History of the Peloponnesian War

Thucydides

Thucydides. The history of the Peloponnesian War, Volume 1-2. Dale, Henry, translator. London: Heinemann and Henry G. Bohn, 1851-1852.

For he had always been at enmity with him about the payment of the money to the forces; and at last, when Hermocrates was banished from Syracuse, and some others of the Syracusans, namely, Potamis, Myscon, and Demarchus, had come to Miletus to take command of the Syracusan ships, Tissaphernes pressed far more severely than ever on Hermocrates, when he was now an exile; both laying other things to his charge, and especially, that having once asked him for money and not obtained it, he displayed his enmity to him in consequence.

Astyochus, then, with the Milesians and Hermocrates, sailed away to Lacedaemon; while Alcibiades had by this time crossed over again from Tissaphernes to Samos.
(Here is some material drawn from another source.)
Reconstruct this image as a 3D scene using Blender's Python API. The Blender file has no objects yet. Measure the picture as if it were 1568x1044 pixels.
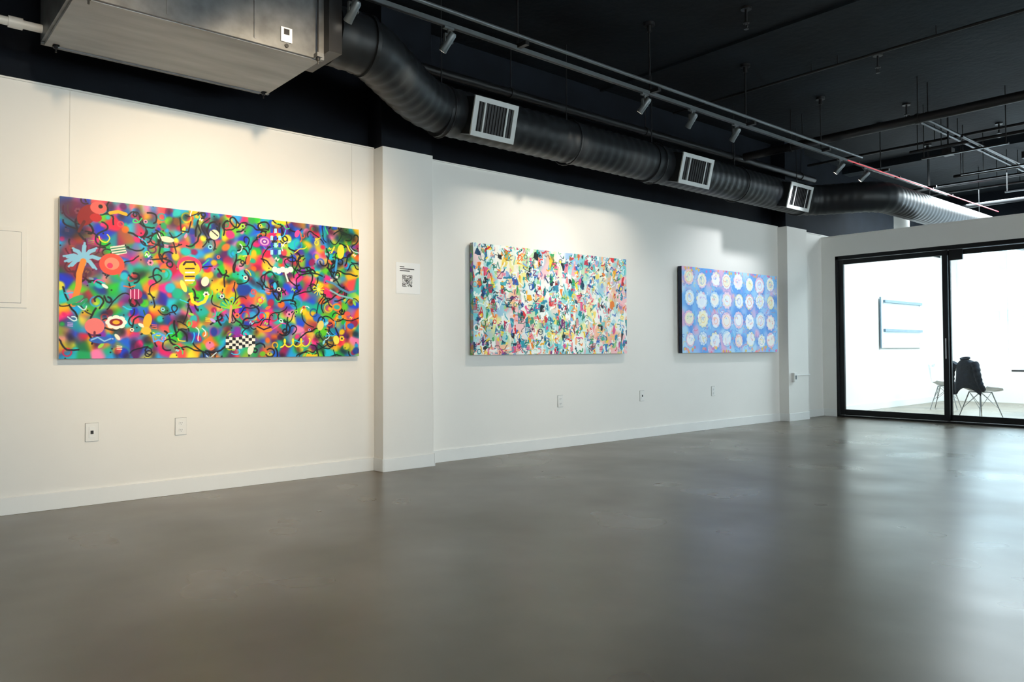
import bpy, bmesh, math, random
import numpy as np
from mathutils import Vector, Matrix
random.seed(7)
scene = bpy.context.scene
COL = scene.collection
scene.view_settings.view_transform = 'Standard'
scene.view_settings.look = 'None'
scene.view_settings.exposure = 0.0

# ------------------------------------------------------------ materials
def mat(name, color, rough=.5, metal=0., var=0., scale=6., bump=0., bscale=60., spec=.5, coat=0., emit=None, es=0., stretch=None):
    m = bpy.data.materials.new(name); m.use_nodes = True
    nt = m.node_tree; b = nt.nodes['Principled BSDF']
    b.inputs['Base Color'].default_value = (*color, 1)
    b.inputs['Roughness'].default_value = rough
    b.inputs['Metallic'].default_value = metal
    b.inputs['Specular IOR Level'].default_value = spec
    b.inputs['Coat Weight'].default_value = coat
    if emit:
        b.inputs['Emission Color'].default_value = (*emit, 1); b.inputs['Emission Strength'].default_value = es
    tc = nt.nodes.new('ShaderNodeTexCoord')
    mp = nt.nodes.new('ShaderNodeMapping')
    nt.links.new(tc.outputs['Object'], mp.inputs['Vector'])
    if stretch: mp.inputs['Scale'].default_value = stretch
    if var > 0:
        n = nt.nodes.new('ShaderNodeTexNoise'); n.inputs['Scale'].default_value = scale; n.inputs['Detail'].default_value = 4
        nt.links.new(mp.outputs['Vector'], n.inputs['Vector'])
        r = nt.nodes.new('ShaderNodeValToRGB')
        r.color_ramp.elements[0].position = .3; r.color_ramp.elements[1].position = .7
        r.color_ramp.elements[0].color = (*[c*(1-var) for c in color], 1)
        r.color_ramp.elements[1].color = (*[min(1, c*(1+var)) for c in color], 1)
        nt.links.new(n.outputs['Fac'], r.inputs['Fac']); nt.links.new(r.outputs['Color'], b.inputs['Base Color'])
    if bump > 0:
        n2 = nt.nodes.new('ShaderNodeTexNoise'); n2.inputs['Scale'].default_value = bscale
        nt.links.new(mp.outputs['Vector'], n2.inputs['Vector'])
        bp = nt.nodes.new('ShaderNodeBump'); bp.inputs['Strength'].default_value = bump; bp.inputs['Distance'].default_value = .01
        nt.links.new(n2.outputs['Fac'], bp.inputs['Height']); nt.links.new(bp.outputs['Normal'], b.inputs['Normal'])
    return m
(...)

And now the ambassadors from the Four Hundred, whom they sent at the time we mentioned to appease and inform those at Samos, arrived from Delos, after Alcibiades had come; and when an assembly had been called, they attempted to make a speech.

But the soldiers at first would not hear them, but cried out, that they should put to death those who were abolishing the democracy; afterwards, however, they were with difficulty calmed down, and gave them a hearing.